━━ DATASET EXCERPT ━━
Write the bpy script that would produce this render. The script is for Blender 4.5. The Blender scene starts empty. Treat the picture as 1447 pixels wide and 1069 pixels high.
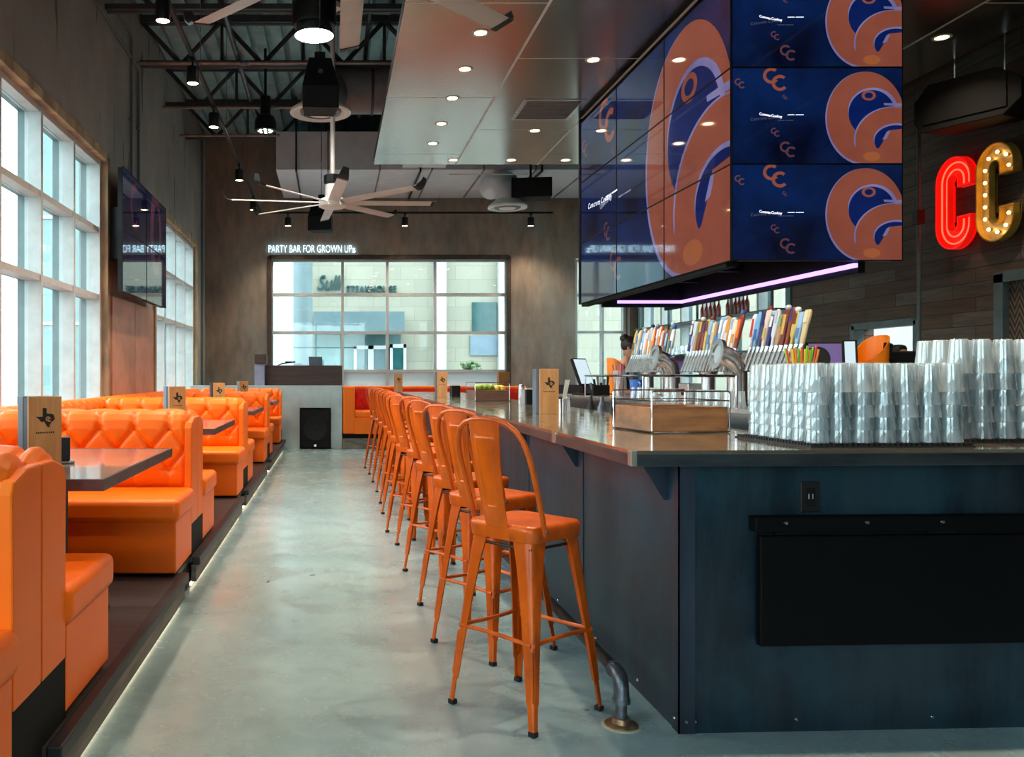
import bpy, bmesh, math, random
from mathutils import Vector, Matrix
random.seed(11)
SC = bpy.context.scene
COL = SC.collection
PI = math.pi
R = math.radians
CAMH = 1.343

# ------------------------------------------------------------------ camera
cam = bpy.data.cameras.new('camera')
cam.sensor_width = 36.0
cam.lens = 1200.0 / 1447.0 * 36.0
cam.shift_x = 253.5 / 1447.0
cam.shift_y = -4.5 / 1447.0
cam.clip_end = 300
camo = bpy.data.objects.new('camera', cam)
camo.location = (0, 0, CAMH)
camo.rotation_euler = (R(90), 0, 0)
COL.objects.link(camo)
SC.camera = camo
SC.view_settings.view_transform = 'Standard'
SC.view_settings.look = 'None'
SC.view_settings.gamma = 1.0
SC.view_settings.use_curve_mapping = False
SC.view_settings.exposure = 0.0
SC.cycles.use_denoising = True
SC.cycles.max_bounces = 9
SC.cycles.diffuse_bounces = 5
SC.cycles.glossy_bounces = 4
SC.cycles.transmission_bounces = 4
SC.cycles.transparent_max_bounces = 28
SC.cycles.sample_clamp_indirect = 6.0
SC.cycles.caustics_reflective = False
SC.cycles.caustics_refractive = False

# ------------------------------------------------------------------ materials
def lin(c):
    def f(v):
        v /= 255.0
        return v / 12.92 if v <= 0.04045 else ((v + 0.055) / 1.055) ** 2.4
    return (f(c[0]), f(c[1]), f(c[2]), 1.0)

def newmat(name):
    m = bpy.data.materials.new(name)
    m.use_nodes = True
    nt = m.node_tree
    bs = nt.nodes['Principled BSDF']
    return m, nt, bs

def noise_fac(nt, scale, detail=4.0, stretch=(1, 1, 1), world=False, lo=0.35, hi=0.65, rough=0.6):
    if world:
        g = nt.nodes.new('ShaderNodeNewGeometry'); src = g.outputs['Position']
    else:
        g = nt.nodes.new('ShaderNodeTexCoord'); src = g.outputs['Object']
    mp = nt.nodes.new('ShaderNodeMapping')
    mp.inputs['Scale'].default_value = stretch
    nt.links.new(src, mp.inputs['Vector'])
    n = nt.nodes.new('ShaderNodeTexNoise')
    n.inputs['Scale'].default_value = scale
    n.inputs['Detail'].default_value = detail
    n.inputs['Roughness'].default_value = rough
    nt.links.new(mp.outputs['Vector'], n.inputs['Vector'])
    mr = nt.nodes.new('ShaderNodeMapRange')
    mr.inputs['From Min'].default_value = lo
    mr.inputs['From Max'].default_value = hi
    nt.links.new(n.outputs['Fac'], mr.inputs['Value'])
    return mr.outputs['Result']

def mixc(nt, fac, a, b):
    mx = nt.nodes.new('ShaderNodeMix'); mx.data_type = 'RGBA'
    for sock, v in ((mx.inputs[0], fac), (mx.inputs[6], a), (mx.inputs[7], b)):
        if hasattr(v, 'node'):
            nt.links.new(v, sock)
        else:
            sock.default_value = v
    return mx.outputs[2]

def math_(nt, op, a, b=None, c=None):
    n = nt.nodes.new('ShaderNodeMath'); n.operation = op
    for i, v in enumerate((a, b, c)):
        if v is None: continue
        if hasattr(v, 'node'): nt.links.new(v, n.inputs[i])
        else: n.inputs[i].default_value = v
    return n.outputs[0]

def bump(nt, bs, h, strength=0.2, dist=0.01):
    b = nt.nodes.new('ShaderNodeBump')
    b.inputs['Strength'].default_value = strength
    b.inputs['Distance'].default_value = dist
    nt.links.new(h, b.inputs['Height'])
    nt.links.new(b.outputs['Normal'], bs.inputs['Normal'])

def M(name, c1, c2=None, scale=8.0, rough=0.5, metal=0.0, rough2=None, stretch=(1, 1, 1), bmp=0.0, world=False,
      lo=0.35, hi=0.65, detail=4.0, emit=None, estr=0.0, coat=0.0, spec=None):
    m, nt, bs = newmat(name)
    a = lin(c1)
    b = lin(c2) if c2 else tuple(min(1, v * 0.86) for v in a[:3]) + (1,)
    f = noise_fac(nt, scale, detail, stretch, world, lo, hi)
    nt.links.new(mixc(nt, f, a, b), bs.inputs['Base Color'])
    bs.inputs['Metallic'].default_value = metal
    if rough2 is not None:
        mr = nt.nodes.new('ShaderNodeMapRange')
        mr.inputs['To Min'].default_value = rough
        mr.inputs['To Max'].default_value = rough2
        nt.links.new(f, mr.inputs['Value'])
        nt.links.new(mr.outputs['Result'], bs.inputs['Roughness'])
    else:
        bs.inputs['Roughness'].default_value = rough
    if bmp: bump(nt, bs, f, bmp)
    if emit:
        bs.inputs['Emission Color'].default_value = lin(emit)
        bs.inputs['Emission Strength'].default_value = estr
    if coat:
        bs.inputs['Coat Weight'].default_value = coat
        bs.inputs['Coat Roughness'].default_value = 0.05
    if spec is not None:
        bs.inputs['Specular IOR Level'].default_value = spec
    return m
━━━
- EXERCISE PROMPT: Check every line of the data, and copy the ones that contain "scene".

- TASK ANSWER:
Write the bpy script that would produce this render. The script is for Blender 4.5. The Blender scene starts empty. Treat the picture as 1447 pixels wide and 1069 pixels high.
SC = bpy.context.scene